FIA president Max Mosley has said that Minardi will not be allowed to run 2004-specification cars unless all the other teams agreed.

"If there was no prior agreement and he presented to us the 2004 car, that would be illegal under the current regulations. So the scrutineers would not put a sticker on it and it would never go out of the pit lane," said Mosley.

Stoddart said his cars would meet the safety requirements but with last year's aerodynamic package and single race engine rather than one designed to last for two grands prix under the new regulations.

The Australian, who has questioned the legality of the 2005 rules, said Minardi expected to race and hoped 'sanity will prevail'.

"But you never know in Formula One," he told Melbourne's Sports Entertainment Network (SEN) radio. "We're ready for that situation (exclusion), totally ready for it and were that to happen we would race under protest.

"And were a protest not to be entertained at the track, it certainly would in the Victoria Supreme Court.

"We've taken some pretty solid legal advice and, if necessary, we will be presenting ourselves up there and asking for injunctive relief to race under protest for a case that we know we would win ultimately when the arbitration was heard."
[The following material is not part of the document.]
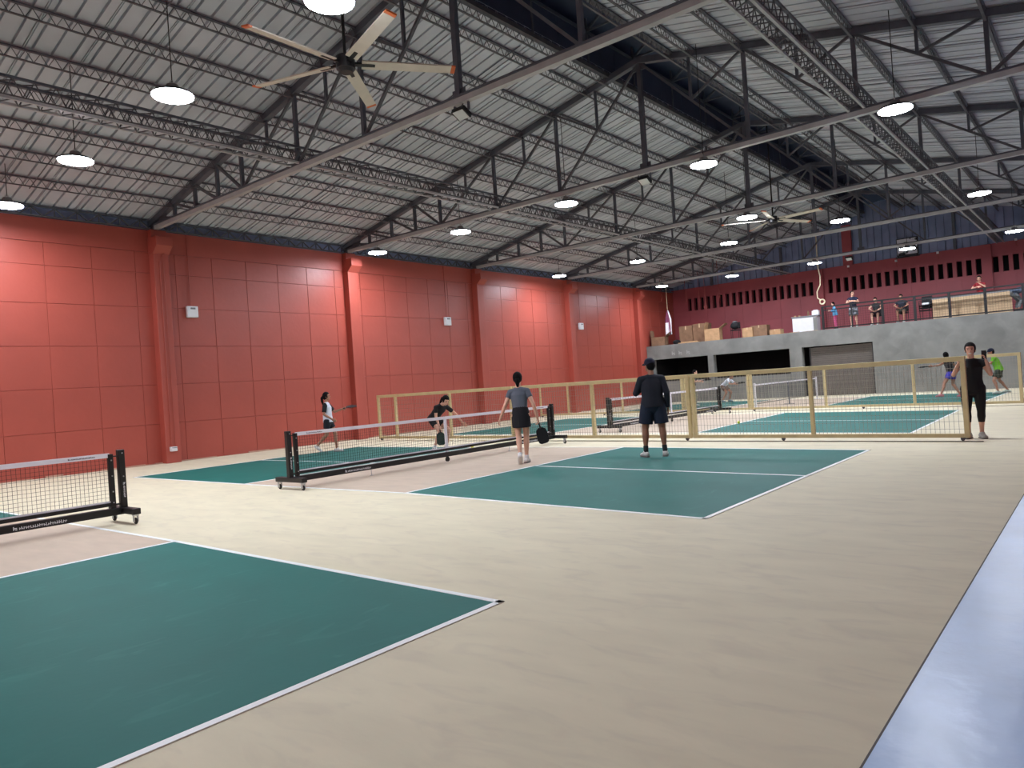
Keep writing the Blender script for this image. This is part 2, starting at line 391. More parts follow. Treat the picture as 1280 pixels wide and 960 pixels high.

Stoddart, who has said his team will introduce their 2005 car at the fourth round of the season at Imola, has been at loggerheads with Mosley in recent weeks over the FIA's introduction of the new rules.

Although the changes have been pushed through to slow cars down for safety's sake, Stoddart has argued that his cars are so far off the pace anyway that they should be allowed to run unchanged.

"It's my belief, and that belief is backed up by some pretty solid legal advice, that the 2004 regulations are still in force," he told SEN. "We've elected not to waste a lot of money that a team like Minardi can ill afford to do."

Stoddart told Reuters that of the other nine teams, all except champions Ferrari, had agreed to Minardi running their 2004 car. Ferrari had yet to say yes or no.

"I've not formally asked them other than when talking to Jean Todt at Suzuka last year," said Stoddart. "It's a case of waiting and seeing what if anything Ferrari come to say."